- A solid shape is made by joining three cubes together with the largest cube on the bottom and the smallest on the top. Where the faces of two cubes join, the corners of the smaller cube are at the midpoints of the sides of the larger cube.
The sides of the smallest cube have a length of 1 cm. What is the total surface area of the shape?
Answer:
20) D
It is advisable to skip such long and tricky questions and finish the other simpler ones first.
We need to use a lot of Pythagoras in this question.
Side of smaller cube = 1cm
Side of 2nd cube = A
Side of 3rd cube = B
5 faces of the smallest cube can be seen.
Surface area of the smallest cube = 1 x 1 x 5 = 5 cm²
The vertices of the smallest cube are at the midpoints of A.
You can see that multiple right-angled triangles are formed.
1² = (½A)² + (½A)²
1 = ¼A² + ¼a²
1 = ½a²
2 = A²
A = √2
4 faces of the 2nd cube can be seen and the top face is partially covered by the smallest cube.

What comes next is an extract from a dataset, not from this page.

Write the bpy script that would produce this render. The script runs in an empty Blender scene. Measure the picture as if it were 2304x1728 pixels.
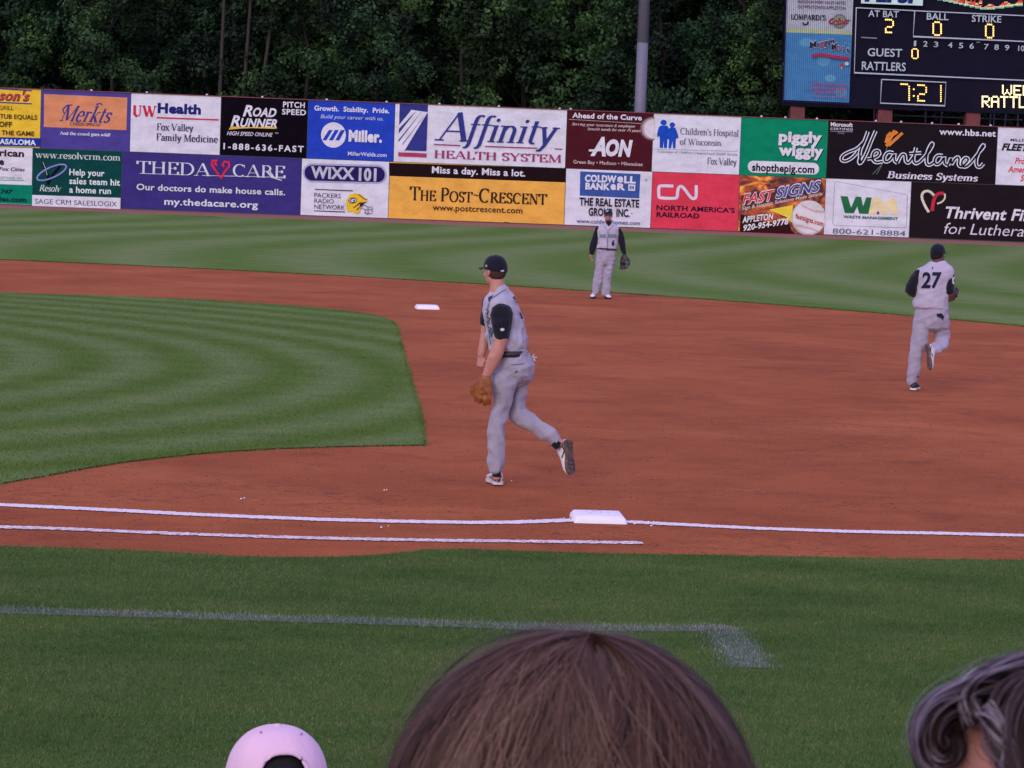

Surface area = 5 x √2 x √2 = 10cm²
Area covered by one of the faces of the smaller cube = 1 x 1 = 1cm²
So total surface area of the 2nd cube = 10 – 1 = 9cm²
Again the vertices of the second cube are at the midpoints of B.
You can see that multiple right-angled triangles are formed.
(√2)² = (½B)² + (½B)²
2 = ¼B² + ¼B²
2 = ½B²
4 = B²
B = √4 = 2cm
5 faces of the largest cube are uncovered and 1 is partially covered.
Surface area = 6 x 2 x 2 = 24cm²
Again the top face is partially covered by the 2nd cube.
Surface area of one of the faces of the 2nd cube = √2 x √2 = 2cm²
Total surface area of largest cube = 24 – 2 = 22cm²
Total surface area of solid = 22 + 9 + 5 = 36 cm²